Cricket's "Big Bash" dispenses with coin toss; will flip bat
Cricket Australia's so-called Big Bash League is set to dispense with the traditional toss of a coin to determine which team gets to choose whether to bat or bowl first at the start of the game
MELBOURNE, Australia (AP) — Cricket Australia's so-called Big Bash League is set to dispense with the traditional toss of a coin to determine which team gets to choose whether to bat or bowl first at the start of the game.
It'll be decided instead by the flip of a bat when the eighth edition of the domestic Twenty20 Big Bash League starts Dec. 19.
Instead of heads or tails, the question asked of the visiting team captain will be "hills or flats," terms more synonymous with the homegrown rules of what Australians call backyard cricket.
Kim McConnie, the head of the league, says the change "reflects what BBL is about."

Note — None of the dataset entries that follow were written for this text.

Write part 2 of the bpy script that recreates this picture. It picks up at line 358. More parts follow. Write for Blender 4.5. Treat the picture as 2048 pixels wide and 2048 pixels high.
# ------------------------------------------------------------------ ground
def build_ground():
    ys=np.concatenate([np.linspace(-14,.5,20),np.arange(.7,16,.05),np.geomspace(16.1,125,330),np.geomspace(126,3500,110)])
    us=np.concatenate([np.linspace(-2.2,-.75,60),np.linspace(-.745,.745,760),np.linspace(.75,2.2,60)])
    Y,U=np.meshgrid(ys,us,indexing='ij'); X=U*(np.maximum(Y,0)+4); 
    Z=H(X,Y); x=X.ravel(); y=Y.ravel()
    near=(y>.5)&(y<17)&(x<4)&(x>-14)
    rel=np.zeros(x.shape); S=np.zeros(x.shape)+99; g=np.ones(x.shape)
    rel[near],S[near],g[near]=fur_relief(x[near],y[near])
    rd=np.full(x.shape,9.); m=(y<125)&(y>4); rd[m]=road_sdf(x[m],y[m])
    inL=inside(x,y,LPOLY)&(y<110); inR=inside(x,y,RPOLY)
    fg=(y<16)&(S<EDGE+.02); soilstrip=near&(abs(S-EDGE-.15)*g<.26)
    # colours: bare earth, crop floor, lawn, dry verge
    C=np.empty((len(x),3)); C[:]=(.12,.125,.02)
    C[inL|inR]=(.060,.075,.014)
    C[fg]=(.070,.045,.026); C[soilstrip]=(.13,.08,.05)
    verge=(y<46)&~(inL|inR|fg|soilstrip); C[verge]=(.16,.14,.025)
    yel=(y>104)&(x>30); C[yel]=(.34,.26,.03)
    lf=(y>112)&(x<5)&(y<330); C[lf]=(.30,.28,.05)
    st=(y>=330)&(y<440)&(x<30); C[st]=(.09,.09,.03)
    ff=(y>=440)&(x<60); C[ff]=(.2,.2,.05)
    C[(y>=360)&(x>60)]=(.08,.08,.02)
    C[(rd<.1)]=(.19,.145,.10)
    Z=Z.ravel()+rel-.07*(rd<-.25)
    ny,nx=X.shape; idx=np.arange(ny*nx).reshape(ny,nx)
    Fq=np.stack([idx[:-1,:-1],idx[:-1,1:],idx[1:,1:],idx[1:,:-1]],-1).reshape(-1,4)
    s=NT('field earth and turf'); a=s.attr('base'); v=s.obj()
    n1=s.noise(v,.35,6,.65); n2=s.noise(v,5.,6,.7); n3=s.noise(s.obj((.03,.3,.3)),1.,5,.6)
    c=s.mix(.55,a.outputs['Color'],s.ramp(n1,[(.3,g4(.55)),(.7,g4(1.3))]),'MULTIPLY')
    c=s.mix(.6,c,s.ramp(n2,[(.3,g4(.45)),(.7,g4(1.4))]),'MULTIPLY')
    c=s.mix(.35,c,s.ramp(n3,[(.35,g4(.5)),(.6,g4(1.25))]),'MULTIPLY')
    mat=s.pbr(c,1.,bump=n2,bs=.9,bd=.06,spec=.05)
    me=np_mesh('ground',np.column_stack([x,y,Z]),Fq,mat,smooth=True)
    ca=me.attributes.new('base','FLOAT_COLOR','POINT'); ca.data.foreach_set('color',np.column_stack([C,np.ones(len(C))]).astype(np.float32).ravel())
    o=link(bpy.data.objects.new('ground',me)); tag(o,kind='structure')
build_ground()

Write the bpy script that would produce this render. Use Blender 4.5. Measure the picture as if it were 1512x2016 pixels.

"Some people don't like change but I'd also challenge people to say when was the last time anyone watched the coin toss or really focused on it to a great extent?" McConnie was quoted as telling the Australian Broadcasting Corp. in an article published on the league's website .
The bat used for the flip will be standard and supplied by the BBL. Twenty20 is the shortest format played in elite competition, is generally high-scoring with few breaks in play and usually over in less than half the time of a conventional one-day game.
The coin toss is generally considered more important in the test cricket format, when anticipated deterioration of the pitch or weather across the five days of play can have a significant influence on a captain's choice to bat or bowl first.